FN50 fleet size history (year and fleet size)

2002 1,336,094
2001 1,294,643
2000 1,256,490
1999 1,125,533
1998 1,127,189
1997* 958,266
1996* 841,490
1995* 763,838
1994* 718,084
* Figure only covers top 40 companies

New trading conditions may enhance bigger players' ability to buy cheaper

NEW trading conditions may begin to undermine the UK contract hire industry as the exception to the rule that the bigger a company the better its buying power and the cheaper the products and services it can offer.

While shoppers would expect to buy cheaper groceries from a major supermarket chain than a corner shop, contract hire buyers find there is precious little difference between the rates offered by the biggest and smallest suppliers. Moreover, a leasing company offering a competitive rate on one make and model may be uncompetitive on another.

The reasons why small contract hire firms can compete with large are due particularly to the attitude of car makers.

Manufacturers still insist on maintaining a level playing field between every contract hire company. Support or discounts are equal and available to all, with no favouritism showed to larger firms.

Car makers may increasingly acknowledge leasing companies as 'influencers', but the real customer is the fleet buyer and its driver. Not surprising then that more fleets are acting in the same way as the 2002 Fleet News Award winning Nightspeed and negotiating discount terms directly with the manufacturers and then taking these rebates directly, rather than having them factored into their lease rentals.

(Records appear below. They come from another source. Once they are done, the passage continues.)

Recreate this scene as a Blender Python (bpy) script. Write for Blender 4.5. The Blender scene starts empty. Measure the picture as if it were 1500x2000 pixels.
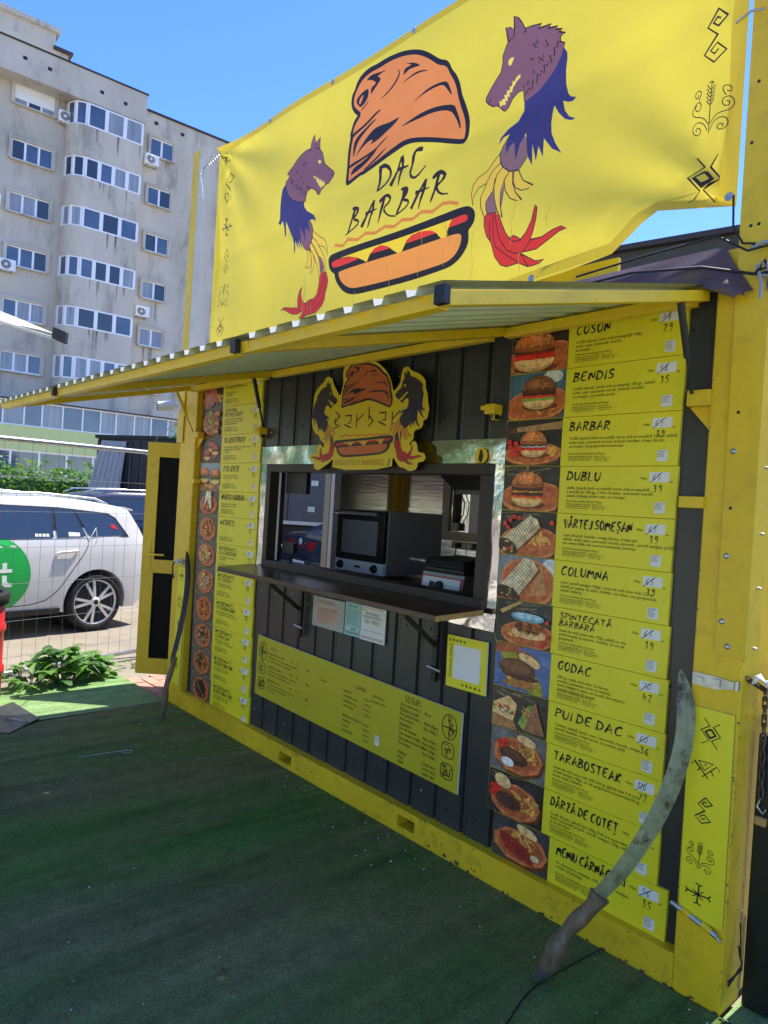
# Street-food kiosk in a painted container, seen from its front right corner. Units: metres.
# x runs along the kiosk front (left to right), y into the kiosk, z up.
import bpy, bmesh, math, random
from mathutils import Vector, Matrix
from mathutils.geometry import delaunay_2d_cdt, tessellate_polygon
R = math.radians
random.seed(7)
scn = bpy.context.scene
COL = scn.collection

# ---------------------------------------------------------------- camera
cam_d = bpy.data.cameras.new('camera'); cam = bpy.data.objects.new('camera', cam_d); COL.objects.link(cam)
right = Vector((0.66514801, 0.74414525, 0.06185444)); up = Vector((-0.04892238, -0.03922901, 0.99803191))
fwd = Vector((-0.74510719, 0.66686501, -0.01031226))
M = Matrix((right, up, -fwd)).transposed().to_4x4(); M.translation = Vector((5.0495, -2.4361, 1.62))
cam.matrix_world = M
cam_d.sensor_fit = 'VERTICAL'; cam_d.sensor_height = 24.0; cam_d.lens = 24.0 * 1372.28 / 2000.0
cam_d.clip_start = 0.05; cam_d.clip_end = 2000
scn.camera = cam
# ---------------------------------------------------------------- sky and sun
SUN = Vector((0.015, 0.42, 0.906)).normalized()
world = bpy.data.worlds.new('World'); scn.world = world; world.use_nodes = True
nt = world.node_tree; bg = nt.nodes['Background']; sky = nt.nodes.new('ShaderNodeTexSky')
sky.sky_type = 'NISHITA'; sky.sun_disc = False
sky.sun_elevation = math.asin(SUN.z); sky.sun_rotation = math.atan2(SUN.x, SUN.y)
sky.air_density = 1.0; sky.dust_density = 0.1; sky.ozone_density = 4.0
hs = nt.nodes.new('ShaderNodeHueSaturation'); hs.inputs['Saturation'].default_value = 1.24; hs.inputs['Hue'].default_value = .515
nt.links.new(sky.outputs[0], hs.inputs['Color']); nt.links.new(hs.outputs[0], bg.inputs[0]); bg.inputs[1].default_value = 0.115
sun_d = bpy.data.lights.new('sun', 'SUN'); sun = bpy.data.objects.new('sun', sun_d); COL.objects.link(sun)
sun_d.energy = 2.8; sun_d.angle = R(0.5); sun_d.color = (1, .95, .87)
sun.rotation_euler = (-SUN).to_track_quat('-Z', 'Y').to_euler()
scn.view_settings.view_transform = 'Standard'; scn.view_settings.look = 'None'
scn.view_settings.exposure = 1.58; scn.view_settings.gamma = 1.0
scn.render.engine = 'CYCLES'; scn.cycles.max_bounces = 8; scn.cycles.diffuse_bounces = 4

# ---------------------------------------------------------------- materials
def srgb(r, g, b):
    f = lambda c: c / 12.92 if c <= .04045 else ((c + .055) / 1.055) ** 2.4
    return (f(r / 255), f(g / 255), f(b / 255))
def mat(name, col, rough=.6, metal=0., var=0., vscale=3., dirt=None, dscale=2., damt=.5, bump=0., bscale=60., stretch=None, spec=.5, trans=0., coat=0.):
    m = bpy.data.materials.new(name); m.use_nodes = True; t = m.node_tree; p = t.nodes['Principled BSDF']
    p.inputs['Base Color'].default_value = (*col, 1); p.inputs['Roughness'].default_value = rough
    p.inputs['Metallic'].default_value = metal; p.inputs['Specular IOR Level'].default_value = spec
    if coat: p.inputs['Coat Weight'].default_value = coat; p.inputs['Coat Roughness'].default_value = .06
    tc = t.nodes.new('ShaderNodeTexCoord'); src = tc.outputs['Object']
    if stretch:
        mp = t.nodes.new('ShaderNodeMapping'); mp.inputs['Scale'].default_value = stretch
        t.links.new(src, mp.inputs[0]); src = mp.outputs[0]
    out = None
    if var or dirt:
        rgb = t.nodes.new('ShaderNodeRGB'); rgb.outputs[0].default_value = (*col, 1); out = rgb.outputs[0]
    if var:
        n = t.nodes.new('ShaderNodeTexNoise'); n.inputs['Scale'].default_value = vscale; n.inputs['Detail'].default_value = 8
        n.inputs['Roughness'].default_value = .65; t.links.new(src, n.inputs['Vector'])
        mr = t.nodes.new('ShaderNodeMapRange'); mr.inputs[1].default_value = .3; mr.inputs[2].default_value = .7
        mr.inputs[3].default_value = 1 - var; mr.inputs[4].default_value = 1 + var
        t.links.new(n.outputs[0], mr.inputs[0])
        mx = t.nodes.new('ShaderNodeVectorMath'); mx.operation = 'SCALE'
        t.links.new(out, mx.inputs[0]); t.links.new(mr.outputs[0], mx.inputs[3]); out = mx.outputs[0]
    if dirt:
        n = t.nodes.new('ShaderNodeTexNoise'); n.inputs['Scale'].default_value = dscale; n.inputs['Detail'].default_value = 10
        n.inputs['Roughness'].default_value = .7; t.links.new(src, n.inputs['Vector'])
        mr = t.nodes.new('ShaderNodeMapRange'); mr.inputs[1].default_value = .52; mr.inputs[2].default_value = .72
        mr.inputs[3].default_value = 0; mr.inputs[4].default_value = damt
        t.links.new(n.outputs[0], mr.inputs[0])
        mx = t.nodes.new('ShaderNodeMix'); mx.data_type = 'RGBA'
        t.links.new(mr.outputs[0], mx.inputs[0]); t.links.new(out, mx.inputs[6]); mx.inputs[7].default_value = (*dirt, 1); out = mx.outputs[2]
    if out: t.links.new(out, p.inputs['Base Color'])
    if bump:
        n = t.nodes.new('ShaderNodeTexNoise'); n.inputs['Scale'].default_value = bscale; n.inputs['Detail'].default_value = 4
        t.links.new(src, n.inputs['Vector']); b = t.nodes.new('ShaderNodeBump'); b.inputs['Strength'].default_value = bump
        b.inputs['Distance'].default_value = .02
        t.links.new(n.outputs[0], b.inputs['Height']); t.links.new(b.outputs[0], p.inputs['Normal'])
    return m
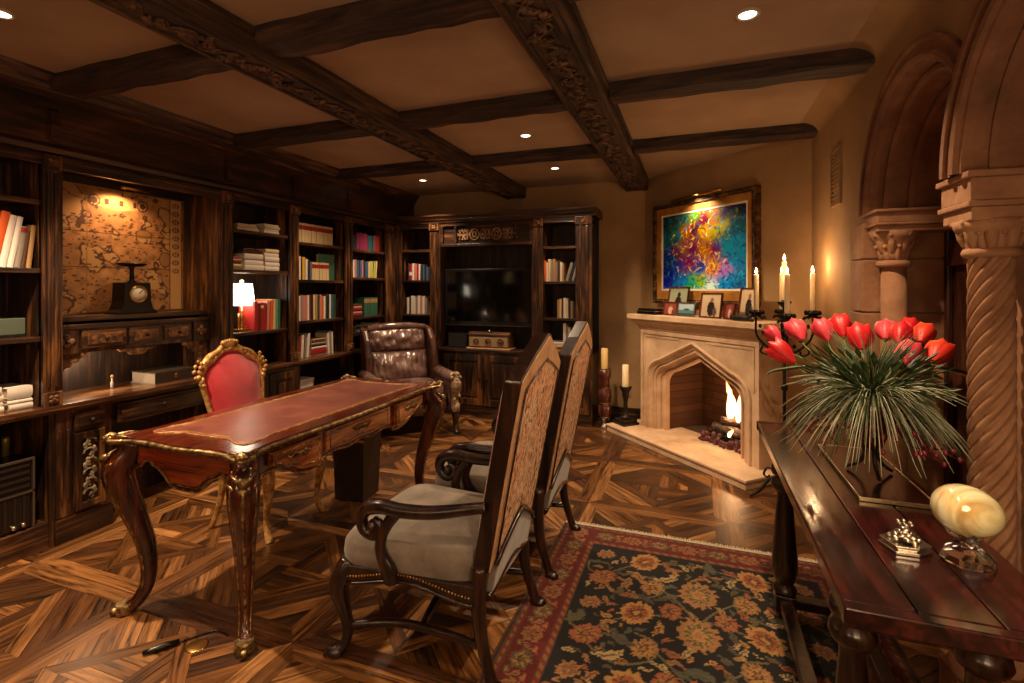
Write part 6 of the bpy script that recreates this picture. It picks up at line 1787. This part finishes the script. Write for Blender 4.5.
# ------------------------------------------------------------------ niche: map and scale
def map_img(nx=180, ny=150):
    X, Y = np.meshgrid(np.linspace(0, 1, nx+1), np.linspace(0, 1, ny+1)); r = np.random.RandomState(5)
    def nz(s, seed):
        rr = np.random.RandomState(seed); o = np.zeros(X.shape)
        for _ in range(14):
            kx, ky, p = rr.uniform(-s, s), rr.uniform(-s, s), rr.uniform(0, 6.3)
            o += np.sin(kx*X+ky*Y+p)
        return o/14**.5
    base = np.array(hexc('#a87848')); dark = np.array(hexc('#4a2d18')); lt = np.array(hexc('#c2965e'))
    n1 = nz(16, 1)+.5*nz(50, 2); n2 = nz(60, 4)
    img = base*(1+.16*n2[..., None]+.10*nz(150, 6)[..., None])
    land = n1 > .35; img[land] = lt*.95
    coast = np.abs(n1+.25*nz(90, 12)-.35) < .12; img[coast] = dark*1.1
    riv = (np.abs(nz(30, 9)) < .05) & land; img[riv] = dark*1.5
    for _ in range(420):
        x, y = r.uniform(.1, .88), r.uniform(.05, .8); a, b = r.uniform(.003, .016), r.uniform(.003, .009)
        img[((X-x)/a)**2+((Y-y)/b)**2 < 1] = dark*r.uniform(1, 1.8)
    for x, y, a, b in ((.86,.45,.05,.07),(.15,.07,.11,.06),(.7,.66,.06,.04)):
        e = ((X-x)/a)**2+((Y-y)/b)**2; img[(e < 1)] = dark*1.6; img[(e < .7)] = base*.8
    # fold and grid lines
    for y in (.36, .64): img[np.abs(Y-y-.002*np.sin(X*9)) < .004] = dark
    for x in (.33, .66): img[np.abs(X-x) < .0025] = base*.7
    # side text columns and title cartouche
    for x0 in (.0, .89):
        m_ = (X > x0+.01) & (X < x0+.095); img[m_] = lt*1.05
        img[np.abs(X-x0-.005) < .004] = dark; img[np.abs(X-x0-.1) < .004] = dark
        for k in range(9):
            y = .95-k*.075
            e = ((X-x0-.052)/.028)**2+((Y-y)/.022)**2; img[e < 1] = dark*1.3; img[(e < .5) & (np.sin(X*400) > 0)] = lt
    m_ = (((X-.53)/.2)**2+((Y-.90)/.055)**2 < 1); img[m_] = lt*1.1
    m_ = m_ & (np.abs(Y-.90) < .026) & (np.sin(X*130)+np.sin(X*71+1) > .35); img[m_] = dark
    for cx in (.37, .69):
        e = ((X-cx)/.04)**2+((Y-.9)/.05)**2; img[(e < 1) & (e > .6)] = dark; img[(e < .3)] = dark*1.5
    return img
M['map'] = attrmat('map_paper', .75, .1, 60)
mt = thing('antique_map', 'large yellowed antique world map hung at the back of the niche', 'map', nf.to_translation(), pi/2)
colgrid('map_sheet', .94, .80, map_img(), M['map'], Matrix(((1,0,0,.024),(0,0,-1,.350),(0,1,0,1.245),(0,0,0,1))), .004, mt)
mb = MB(); framebox(mb, .019, .969, 1.237, 2.053, .007, .346, .358); mb.build('thin_frame', M['brass'], mt)
t = thing('map_light', 'small brass picture light at the top of the antique map', 'light', nf @ V((.56, .25, 2.06)), pi/2)
mb = MB(); mb.tube([(-.09, 0, 0), (.09, 0, 0)], .012, 10); mb.build('tube_shade', M['brass'], t); MB().tube([(0, 0, 0), (0, .05, .02), (0, .108, .0)], .005, 6).build('bracket', M['brass'], t)
t = thing('kitchen_scale', 'old black kitchen scale with white dial and tray, before the map', 'scale', nf @ V((.48, .16, 1.2355)), pi/2)
P = [(-.13, 0), (.13, 0), (.125, .012), (.10, .03), (.085, .08), (.08, .20), (-.08, .20), (-.085, .08), (-.10, .03), (-.125, .012)]
MB().prism(P, -.06, .06, 'y').build('body', M['blackiron'] if 'blackiron' in M else M.setdefault('blackiron', plain('black_iron', '#17110d', .35, .4)), t, bevel=.006)
d = MB(Tm(0, -.06, .125) @ Rm(pi/2, 'X')).lathe([(.056,0),(.056,.008),(.05,.012),(.047,.008)], 28, cap=False).build('dial_ring', M['brass'], t)
MB(Tm(0, -.06, .125) @ Rm(pi/2, 'X')).lathe([(.048,0),(.048,.006),(.001,.0065)], 28).build('dial_face', plain('dial', '#d9cdb4', .5), t)
mb = MB()
for k in range(24):
    a = k*pi/12; mb.tube([(.036*cos(a), -.0672, .125+.036*sin(a)), (.044*cos(a), -.0672, .125+.044*sin(a))], .0009, 4)
mb.tube([(0, -.068, .125), (.022, -.068, .15)], .002, 5); mb.build('pointer', M['black'], t)
MB().lathe([(.03,.20),(.014,.215),(.011,.29),(.02,.30)], 12).build('stem', M['blackiron'], t)
MB().lathe([(.02,.30),(.06,.303),(.078,.315),(.083,.323),(.077,.321),(.058,.309),(.001,.306)], 24).build('tray', M['blackiron'], t)
# album on the counter
t = thing('bound_album', 'large grey boxed album with dark clasped spine on the counter', 'album', F0 @ V((2.42, .16, CT+.0005)), pi/2)
MB().box(-.135, .135, -.095, .13, .005, .072).build('page_block', plain('album_edge', '#9c8f7e', .7), t, bevel=.003)
MB().box(-.14, .14, -.10, .135, 0, .006).build('lower_cover', cov('#8f8272'), t); MB().box(-.14, .14, -.10, .135, .071, .078).build('upper_cover', cov('#3c2c22'), t, bevel=.002); MB().box(-.14, .14, -.104, -.097, .006, .071).build('spine', cov('#2a1c14'), t, bevel=.002)
MB().ball((.0, -.105, .04), (.018, .006, .018), 8, 5, .3, 1).build('clasp', M['brass'], t)
t = thing('stoppered_bottle', 'tiny pale bottle with brown stopper left of the grey album', 'bottle', F0 @ V((2.12, .22, CT+.0005)))
MB().lathe([(.008,0),(.009,.004),(.009,.035),(.005,.045),(.005,.06)], 12).build('bottle_body', M['paper'], t); MB().ball((0,0,.072), (.010,.010,.013), 10, 6).build('stopper', M['tan'], t)
# file rack and bottle in the open base cabinet
t = thing('file_rack', 'black two tier drawer rack with silver edges in the open base cabinet', 'rack', F0 @ V((1.33, .03, .1405)), pi/2)
MB().box(-.29, .29, 0, .15, 0, .365).build('rack_body', M['black'], t, bevel=.003)
for z0, z1, nm_ in ((.01, .185, 'lower'), (.20, .355, 'upper')):
    d = MB().box(-.275, .275, -.012, 0, z0, z1).build('drawer', plain('rack_front_'+nm_, '#1d1512', .25), t, bevel=.002)
    mb = MB(); mb.tube([(.05, -.03, (z0+z1)/2), (.11, -.03, (z0+z1)/2)], .008, 8); mb.build('handle', M['silver'], d)
    mb = MB()
    if nm_ == 'upper':
        for k in range(4): mb.box(-.27, .27, -.016, -.012, z0+.02+k*.035, z0+.032+k*.035)
    else:
        for k in range(14): mb.box(-.265+k*.039, -.255+k*.039, -.016, -.012, z0+.01, z1-.01)
    mb.build('slats', M['slat'] if 'slat' in M else M.setdefault('slat', plain('slat', '#251d18', .4)), d)
mb = MB(); mb.box(-.292, .292, -.016, 0, .187, .197); mb.box(-.292, .292, -.016, 0, .357, .367); mb.box(.282, .292, -.016, 0, 0, .357); mb.box(-.292, -.282, -.016, 0, 0, .357)
mb.build('silver_edging', plain('edging', '#7d7265', .3, .8), t)
for x in (.20, .24): MB().ball((x, -.022, .03), .012, 8, 6).build('lock_knob', M['silver'], t)
t = thing('wine_bottle', 'green glass bottle with gold neck standing on the black rack', 'bottle', F0 @ V((1.60, .225, .1405)))
MB().lathe([(.034,0),(.037,.01),(.037,.26),(.030,.30),(.015,.35)], 20).build('bottle_body', plain('bottle_green', '#1c2a14', .1), t); MB().lathe([(.0152,.35),(.0135,.42),(.017,.425),(.017,.445),(.014,.455)], 16).build('gold_neck', plain('gold_foil', '#a89a4a', .35, .6), t)

# floor fitting by the desk
t = thing('floor_outlet_cover', 'small round brass floor outlet cover beside the desk', 'outlet', (-1.826, 1.416, 0))
MB().lathe([(.04,0),(.04,.002),(.034,.004),(.001,.004)], 24).build('disc', M['brass'], t)
t = thing('power_cord', 'short black power cord lying on the floor in front of the desk', 'cord', (-1.88, 1.40, 0))
MB().tube(crom([(.12, .10, .005, .0035), (.05, .10, .005, .0035), (.0, .04, .005, .0035), (-.04, -.03, .008, .004)], 6), 0, 6).build('cable', M['black'], t)
MB().tube([(-.02, .0, .012, .009), (-.045, -.035, .013, .012), (-.075, -.075, .012, .011), (-.09, -.095, .011, .007)], 0, 8).build('plug', M['black'], t)
# ================================================================== LIGHT AND CAMERA
def kelvinish(w): return {'warm': (1, .71, .44), 'mid': (1, .78, .54), 'amber': (1, .56, .26)}[w]
def spot(loc, target, e, size=90, blend=.7, col='warm', r=.03, name='spot'):
    l = bpy.data.lights.new(name, 'SPOT'); l.energy = e; l.spot_size = radians(size); l.spot_blend = blend; l.color = kelvinish(col); l.shadow_soft_size = r
    o = bpy.data.objects.new(name, l); COL.objects.link(o); o.location = loc
    d = V(target)-V(loc); o.rotation_euler = d.to_track_quat('-Z', 'Y').to_euler(); return o
def point(loc, e, col='warm', r=.02, name='glow'):
    l = bpy.data.lights.new(name, 'POINT'); l.energy = e; l.color = kelvinish(col); l.shadow_soft_size = r
    o = bpy.data.objects.new(name, l); COL.objects.link(o); o.location = loc; return o
Z = CZ-.012
for (x, y, _), e, sz in zip(CANS, (150, 60, 55, 32, 50), (92, 105, 105, 105, 105)):
    spot((x, y, Z), (x, y, 0), e, sz, .6)
# cans of the same grid that are out of view, behind and beside the camera
for x, y, e in ((-1.2, 1.22, 8), (.21, .7, 40), (-2.7, 2.3, 22), (-1.2, -.4, 22), (-2.7, -.2, 20), (-2.7, 3.5, 30)):
    spot((x, y, Z), (x, y, 0), e, 105, .8)
# aimed cans: fireplace, painting
spot((-.95, 3.6, Z), tuple(fpw(0, -.3, .7)), 70, 60, .6)
# unseen fill points, added behind and beside the camera to brighten chair backs
for p_, e_ in (((-1.6, -1.5, 1.75), 8), ((.1, -1.5, 1.75), 14), ((.6, -.9, 1.5), 8), ((.60, .93, 1.12), 4.5)): point(p_, e_, 'warm', .12, 'fill_point')
spot(tuple(fpw(-.155, -.15, 2.235)), tuple(fpw(-.155, 0, 1.70)), 8, 130, .9, 'mid', .02)
# map light, niche counter light
spot(tuple(nf @ V((.50, .24, 2.045))), tuple(nf @ V((.48, .35, 1.6))), 8, 140, .9, 'amber', .02)
point(tuple(nf @ V((.24, .22, .985))), 2.6, 'warm', .03)
# lamp, fire, candles
point(tuple(lp + V((0, 0, .30))), 1.2, 'mid', .04)
point(tuple(fpw(gx, -.0, .36)), 2.5, 'amber', .05)
for x, y, z in cands + [(cp.x, cp.y, 1.29)]: point((x, y, z+.30), .8, 'amber', .01)
w = bpy.data.worlds.new('world'); bpy.context.scene.world = w; w.use_nodes = True
w.node_tree.nodes['Background'].inputs[0].default_value = (1, .7, .45, 1); w.node_tree.nodes['Background'].inputs[1].default_value = .05

cam = bpy.data.cameras.new('camera'); co = bpy.data.objects.new('camera', cam); COL.objects.link(co)
cam.sensor_width = 36; cam.lens = 500/1024*36; cam.shift_y = -53.5/1024; cam.clip_start = .02
co.location = (0, 0, 1.4); co.rotation_euler = (pi/2, 0, radians(20))
sc = bpy.context.scene; sc.camera = co
sc.view_settings.view_transform = 'Standard'; sc.view_settings.look = 'None'; sc.view_settings.gamma = 1; sc.view_settings.use_curve_mapping = False
sc.view_settings.exposure = 1.25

With car acquisition on a level playing field, the next most costly area of expenditure is finance, and even here the bank-owned institutions have failed to show that they can provide funding significantly cheaper than their rivals. But there is no reason why a bank-owned 90,000-plus vehicle leasing company would secure funds any cheaper than a bank-owned 7,500-strong leasing firm.

Moreover, with interest rates at a post-war low and finance in ready supply, the interest element of a contract hire rental is insufficient to differentiate between the rates of large and small players.

This leaves residual value setting as the principal means for leasing companies to differentiate their rates, with a leasing firm prepared to take an optimistic view of residual values able to engineer lower rates than a firm with a pessimistic residual value outlook. This is not an issue of large or small, however, but merely of risk appetite and profit expectations. Technology is also helping smaller companies to maintain similar ratios of staff to fleet size, and the development of automatic authorisation systems will further this.

However, there are two areas where contract hire buyers may find that the major players start to leverage their buying power to telling advantage in the future, and both are connected with the block exemption.

The first is in service and maintenance work and the possibility that independent garages set up huge multi-marque workshops that are hungry for work and that will negotiate parts discounts and labour rates on a volume-related basis. A similar situation has already occurred in the crash repair industry where the largest insurers and accident management firms have negotiated with the largest bodyshops competitive terms that are reflected in their prices.

The second area is in new car pricing, and the possibility that large independents will enter the car retailing market to challenge franchised dealers, when the block exemption rules relax in 2005.

Under these circumstances, these new players will be eager for leasing companies that can forward order high volumes of cars and offer attractive terms to incentivise the deal.